October is traditionally a bad month in the markets, and this year was no exception. Back in October 1987, a year after we had left our jobs, sold our house, and 'hit the road' the S&P fell almost 22% in one day. That was a shocker. That drop was, fortunately, a short-term correction for most. This year, it took a month, but the S&P fell (to last Monday) 272 points for the worst month in 57 years and the second worst in history. What now?
Well, there are many articles about whether it is a half full or half empty glass, and, of course no one knows the future. Probably the most difficult aspect of the markets now is the extreme volatility. During the month, the Dow fell over 20%, and up to last Friday, never had two successive up days but also had two days where it roared upward over 10%.
Also, with many retirement 401K accounts, the finances of more folks are linked to the market than ever before so the effects of market movements are widely felt. In the past, most folks in retirement lived on their pension checks and social security. Now, there are increasing numbers of retirees who also draw from (or are dependent on) their 401K or IRA accounts. Consequently, movements in the stock markets are affecting many more retirees and also many of those who are thinking of retiring in the near future. It was formerly just the 'rich' who were shook-up by markets (of course, all were ultimately affected when companies cut jobs, banks foreclosed on houses, etc).
So, now with so many folks 'invested' in the market through their retirement plans, large movements change our view of our personal well-being. Over the past years, a generally up market in stocks and house values have given most a warm feeling of security - so we (collectively) did not save much, or easily went into debt. We could buy our boats, often using a loan, charge our fuel costs, pay high slip and storage fees, and enjoy life on the water, usually with little concern.
We have (at least temporarily, for sure) entered a different era. The wannabees will be more cautious since they will feel (and probably be) somewhat less affluent; those of us who have boats may plan our use of the boats somewhat differently. I know El and I have altered our boat use - we don't travel as far. We do not foresee any cut-back in our days on the boat, but long-distance trailer trips to new water, or long-distances on cruising routes, will probably be curtailed (fuel costs are back down, but still an important part of the long-distance cruising budget).
For some, thinking of buying a C-Dory, the smaller boat options will be more attractive - less initial cost, less per-foot expenses in owning, perhaps less fuel costs, etc. For others, unable to 'fit into' a smaller boat, it might mean waiting longer until savings are higher before purchase, rather than taking on more debt.
Perhaps we are in a major sea change in the economic world - the end of 'easy' credit and double digit annual rise in home values, perhaps a 'muddle' along time (after the volatility of the markets settle) in the stock market, an environment that requires more spending restraint and prioritizing of how we spend our money.
With unemployment and bankruptcies rising, and people generally reducing spending costs, we will probably see more used boats (at better prices) coming on the market. Folks who have a boat, and find they are seldom using it (for whatever reason) will feel more compulsion to sell the asset.

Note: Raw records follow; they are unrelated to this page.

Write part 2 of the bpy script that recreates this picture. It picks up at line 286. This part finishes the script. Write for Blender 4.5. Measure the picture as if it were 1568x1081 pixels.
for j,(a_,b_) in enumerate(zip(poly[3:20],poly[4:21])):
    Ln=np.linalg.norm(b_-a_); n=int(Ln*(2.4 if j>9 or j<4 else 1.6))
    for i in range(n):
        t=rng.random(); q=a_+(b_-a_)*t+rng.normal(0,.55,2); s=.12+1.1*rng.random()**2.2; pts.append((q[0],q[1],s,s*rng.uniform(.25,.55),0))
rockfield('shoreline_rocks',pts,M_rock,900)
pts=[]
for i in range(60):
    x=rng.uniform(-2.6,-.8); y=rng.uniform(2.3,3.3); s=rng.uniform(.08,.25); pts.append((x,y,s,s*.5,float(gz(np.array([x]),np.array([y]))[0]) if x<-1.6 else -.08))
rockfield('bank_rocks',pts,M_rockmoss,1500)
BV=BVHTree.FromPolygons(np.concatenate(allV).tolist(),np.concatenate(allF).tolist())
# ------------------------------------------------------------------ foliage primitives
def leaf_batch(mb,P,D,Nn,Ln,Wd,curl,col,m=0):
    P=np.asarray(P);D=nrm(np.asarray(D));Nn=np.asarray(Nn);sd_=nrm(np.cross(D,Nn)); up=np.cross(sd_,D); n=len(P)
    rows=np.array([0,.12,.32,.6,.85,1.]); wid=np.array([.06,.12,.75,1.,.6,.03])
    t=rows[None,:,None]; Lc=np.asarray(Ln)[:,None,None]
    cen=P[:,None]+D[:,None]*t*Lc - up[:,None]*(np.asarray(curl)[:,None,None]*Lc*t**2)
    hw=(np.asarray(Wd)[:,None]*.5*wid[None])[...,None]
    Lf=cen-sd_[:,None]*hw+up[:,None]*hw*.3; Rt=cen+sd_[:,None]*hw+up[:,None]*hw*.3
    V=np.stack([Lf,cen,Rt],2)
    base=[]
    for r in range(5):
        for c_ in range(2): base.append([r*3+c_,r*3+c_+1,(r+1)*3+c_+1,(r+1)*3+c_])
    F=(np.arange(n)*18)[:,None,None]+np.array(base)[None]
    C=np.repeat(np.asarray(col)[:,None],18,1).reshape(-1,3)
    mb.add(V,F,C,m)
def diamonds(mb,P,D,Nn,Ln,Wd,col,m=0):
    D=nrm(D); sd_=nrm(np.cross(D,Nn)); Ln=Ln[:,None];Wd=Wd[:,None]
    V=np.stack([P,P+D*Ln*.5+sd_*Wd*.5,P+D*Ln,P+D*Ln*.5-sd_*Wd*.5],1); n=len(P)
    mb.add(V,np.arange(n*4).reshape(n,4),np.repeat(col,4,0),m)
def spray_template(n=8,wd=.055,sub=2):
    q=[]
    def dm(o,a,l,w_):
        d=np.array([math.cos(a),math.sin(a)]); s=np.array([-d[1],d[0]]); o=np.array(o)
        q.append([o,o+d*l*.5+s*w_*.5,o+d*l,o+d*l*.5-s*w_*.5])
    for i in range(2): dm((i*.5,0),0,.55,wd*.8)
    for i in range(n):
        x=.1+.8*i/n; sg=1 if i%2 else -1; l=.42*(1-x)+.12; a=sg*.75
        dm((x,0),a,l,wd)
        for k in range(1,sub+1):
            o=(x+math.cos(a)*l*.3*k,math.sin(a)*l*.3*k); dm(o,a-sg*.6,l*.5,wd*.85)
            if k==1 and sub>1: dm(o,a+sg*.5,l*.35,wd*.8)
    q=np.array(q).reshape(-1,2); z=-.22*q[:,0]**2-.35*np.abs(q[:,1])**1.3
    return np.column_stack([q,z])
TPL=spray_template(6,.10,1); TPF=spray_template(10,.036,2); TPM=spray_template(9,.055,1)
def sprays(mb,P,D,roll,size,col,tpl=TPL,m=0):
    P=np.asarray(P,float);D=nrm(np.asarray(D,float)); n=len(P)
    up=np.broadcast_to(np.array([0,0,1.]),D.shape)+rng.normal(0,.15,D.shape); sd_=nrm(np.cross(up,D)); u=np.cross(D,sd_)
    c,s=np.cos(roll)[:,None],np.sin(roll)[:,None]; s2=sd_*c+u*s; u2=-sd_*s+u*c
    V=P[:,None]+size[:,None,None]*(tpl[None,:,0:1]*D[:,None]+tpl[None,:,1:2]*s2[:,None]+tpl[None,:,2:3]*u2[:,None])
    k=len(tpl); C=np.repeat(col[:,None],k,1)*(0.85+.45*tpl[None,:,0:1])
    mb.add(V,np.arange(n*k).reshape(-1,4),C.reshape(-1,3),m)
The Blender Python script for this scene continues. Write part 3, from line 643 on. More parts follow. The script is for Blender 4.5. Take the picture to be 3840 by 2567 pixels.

Since many boats traveling popular long-distance routes (the Great Loop, back east, or the Inside Passage, in the northwest) are big fuel-guzzlers there will be fewer boats doing long trips (we already have reports of that). This will make the cruise more enjoyable for those still on the water (fewer wakes from large boats, more solitude, etc.) but ... marina rates may go up as marina owners up rates to cover loss of business (this is being reported, also, at least in the east).
We all watch to see if there are signs of impending inflation or deflation, either of which will affect our financial lives. When there were indications of a slide into recession last January (the beginning of this thread), we shifted some investments into inflation-protection. We have since moved out of those since costs of energy have come down and we see few signs of inflation (stagflation) hitting us soon.
Fuel prices, for many reasons, discussed on another thread, have been on a roller coaster. They are now 'down' and not a major threat to our boating use.
The US dollar has gone up sharply (since the end of August (relative to most other currencies) and the Canadian dollar (relative to US) has dropped sharply since the end of September. This past week both those trends reversed. These fluctuations will affect all of us, since this affects import/export prices (and so much of our food, energy and 'consumer goods' are imported). Those boating near the Canada/US border will find all costs on the 'other side' changing and this will have an effect on longer trips (such as Washington to Alaska for US residents, or a summer in the San Juans, for Canadians).
Since we use our boat many days of the year (like many of you), these economic factors are important to us and in planning our boat use for the coming year. We have been interested in comments from others in the pub about these economic factors (and appreciate it when politics is left out).
We don't dwell on the risks of the future, but find some pondering to be of value for us. The sunrise over the lake out our window, or the smiles of kids at the door last night, absorbs more of our time and interest.